WASHINGTON, July 24 | Tue Jul 24, 2012 4:51pm EDT

WASHINGTON, July 24 (Reuters) - The U.S. derivatives regulator proposed a key rule on Tuesday that would set the clock for firms to start clearing certain types of swaps, in a bid to reduce risk in the $650 trillion market.

The Commodity Futures Trading Commission also finalized a timeline that lays out when different types of firms will have to route their trades through clearinghouses.

"The rule provides greater clarity to market participants regarding the time frame for bringing their swaps into compliance with the clearing requirement," CFTC Chairman Gary Gensler said in a statement.

The 2010 Dodd-Frank Act tasked the agency with drafting a raft of new rules to boost transparency and limit risk in the swaps market.

One of the key changes is the requirement that standardized swaps be cleared by regulated clearinghouses, which stand in between counterparties and help to protect them in the event one defaults.

The CFTC's proposal would require credit default swaps and interest rate swaps to be the first categories to face the clearing mandate.

The agency said it chose the categories in part because a significant percentage of credit default swaps and interest rate swaps are already being cleared.

The public will have 30 days to comment on the rule after it is published.

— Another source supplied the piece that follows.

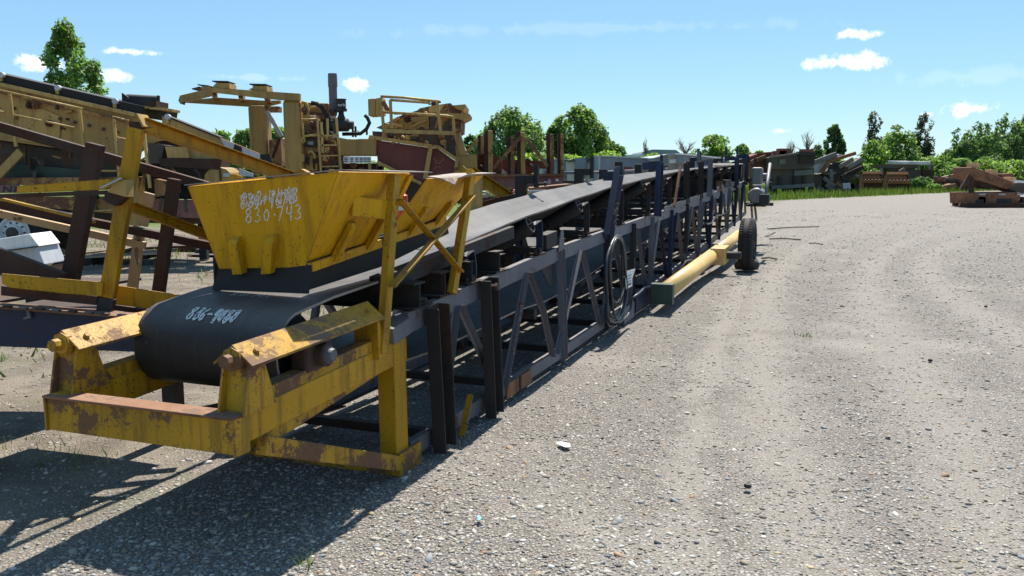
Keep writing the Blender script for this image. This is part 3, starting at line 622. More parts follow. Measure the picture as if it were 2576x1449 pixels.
wall(HO, 'side_wall', [C(.40, .0, 1.775), C(.30, .25, 1.40), C(1.12, .25, 1.50), C(1.30, -.0, 1.80)], YELH)
wall(HO, 'side_wall', [C(-.61, .97, 1.735), C(.17, 1.05, 1.79), C(.17, .85, 1.38), C(-.5, .83, 1.285)], YELH)
wall(HO, 'side_wall', [C(.75, 1.1, 1.73), C(1.30, 1.1, 1.75), C(1.12, .85, 1.50), C(.5, .85, 1.43)], YELH)
LIP = YELR
plate(HO, 'lip', [C(-.62, -.0, 1.822), C(.2, -.005, 1.817), C(.27, -.10, 1.812), C(-.2, -.07, 1.815)], Z3 * .007, DUSTS)
plate(HO, 'lip', [C(-.625, .98, 1.742), C(-.625, -.0, 1.822), C(-.60, -.0, 1.823), C(-.60, .98, 1.743)], Z3 * .006, DUSTS)
V = [C(.40, -.0, 1.785), C(.46, -.06, 1.775), C(.56, -.11, 1.735), C(.66, -.09, 1.775), C(.85, -.08, 1.80), C(1.32, -.09, 1.808), C(1.32, .01, 1.812), C(.8, .01, 1.805)]
plate(HO, 'bent_lip', V, Z3 * .007, DUSTS)
# ribs with a curved head, on the faces
def rib(P, a, b, out, wdt, along):
    a, b, out, along = Vector(a), Vector(b), Vector(out).normalized(), Vector(along).normalized()
    pts = [a + out * .006, a + out * .03 + (b - a) * .06, a + out * .05 + (b - a) * .2, b + out * .045]
    V = []
    for q in pts: V += [q - along * wdt / 2, q + along * wdt / 2]
    V += [a - along * wdt / 2, a + along * wdt / 2, b - along * wdt / 2, b + along * wdt / 2]
    fix(mesh('rib', V, [(0, 1, 3, 2), (2, 3, 5, 4), (4, 5, 7, 6), (8, 0, 2, 4, 6, 10), (9, 11, 7, 5, 3, 1), (6, 7, 11, 10), (8, 9, 1, 0)], YELH, P))
al = (FR - FL).normalized()
def fp(u, v): return FL.lerp(FR, u).lerp(BL.lerp(BR, u), v)
for u in (.28, .62): rib(HO, fp(u, .62), fp(u - .01, 1.05), fo, .065, al)
def rp(s, v): return C(s, 0, 1.81).lerp(C(s, .25, 1.35 + .1 * s), v)
ro = -NN + Z3 * .3
for s in (-.28, .08, .62, 1.02): rib(HO, rp(s, .55), rp(s - .04, 1.02), ro, .06, TT)
bar(HO, 'stiffener', rp(-.55, .97) - NN * .012, rp(.2, .97) - NN * .012, .03, .05, YELH); bar(HO, 'stiffener', rp(.36, .97) - NN * .012, rp(1.12, .97) - NN * .012, .03, .05, YELH)
bar(HO, 'edge_flange', C(.165, -.01, 1.80), C(.175, .2, 1.45), .012, .05, YELH, up=TT)
bar(HO, 'stub_arm', rp(-.34, .36), C(-.10, -.01, 1.60), .012, .11, YELH)
# rubber skirts under it
plate(HO, 'rubber_skirt', [C(-.515, .86, 1.33), C(-.55, .22, 1.33), C(-.60, .215, 1.175), C(-.57, .87, 1.16)], TT * .012, RUB)
plate(HO, 'rubber_skirt', [C(-.55, .235, 1.34), C(1.15, .235, 1.52), C(1.2, .235, 1.38), C(.2, .235, 1.235), C(-.55, .235, 1.19)], NN * .012, RUB)
plate(HO, 'rubber_skirt', [C(-.55, .86, 1.34), C(1.15, .86, 1.52), C(1.2, .86, 1.37), C(.2, .86, 1.21), C(-.55, .86, 1.16)], NN * .012, RUB)
# hopper legs and braces
for w in (0.0, WL):
    bar(HO, 'leg', C(-.06, w - .02, 1.80), C(-.24, w - .02, .80), .045, .075, YEL, up=TT, bevel=.004); bar(HO, 'leg', C(1.03, w - .02, 1.83), C(.70, w - .02, 1.02), .045, .075, YEL, up=TT, bevel=.004)
    bar(HO, 'brace', C(-.07, w - .06, 1.66), C(.76, w - .06, 1.16), .012, .045, YEL, up=-NN); bar(HO, 'brace', C(-.21, w - .075, 1.18), C(.93, w - .075, 1.66), .012, .045, YEL, up=-NN)
# --- chalk figures
STK = {'8': [[(.5, .52), (.2, .62), (.15, .82), (.4, .98), (.72, .9), (.75, .68), (.5, .52), (.18, .38), (.12, .14), (.4, 0), (.75, .08), (.8, .34), (.5, .52)]],
       '3': [[(.15, .9), (.5, 1), (.78, .8), (.5, .55), (.35, .53), (.75, .42), (.8, .15), (.4, 0), (.12, .12)]], '0': [[(.5, .85), (.2, .6), (.22, .2), (.5, .05), (.78, .3), (.75, .65), (.5, .85)]],
       '7': [[(.1, .88), (.5, .95), (.9, .9), (.6, .45), (.42, -.05)]], '4': [[(.25, 1), (.12, .45), (.5, .42), (.85, .5)], [(.78, .98), (.72, .4), (.66, -.08)]], '6': [[(.75, .95), (.35, .7), (.15, .3), (.4, .02), (.75, .15), (.7, .42), (.35, .45), (.17, .28)]],
       '.': [[(.35, .4), (.5, .42), (.52, .36), (.4, .35)]], '-': [[(.1, .45), (.5, .5), (.9, .46)]], '+': [[(.2, .45), (.85, .5)], [(.5, .2), (.52, .75)]], '9': [[(.75, .55), (.3, .5), (.2, .8), (.5, 1), (.78, .85), (.75, .4), (.5, 0)]]}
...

The agency's finalized timeline puts the burden of clearing first on the largest players.

Major swaps players - such as Goldman Sachs and Morgan Stanley - will face the clearing mandate 90 days after the agency designates a category of swaps for clearing.

Commodity pools and private funds will have 180 days to comply, and all other firms will have 270 days to route trades through clearing houses.

Will Rhode, director of fixed income research at TABB Group in New York, called the clearings rules "a very big deal."

"Now it looks like we have the major piece of clearing regulation out of the way."

The rules are a response to the 2007-2009 financial crisis, when risky derivatives trading at firms such as insurer American International Group and investment bank Lehman Brothers nearly toppled the financial system and led to taxpayer bailouts.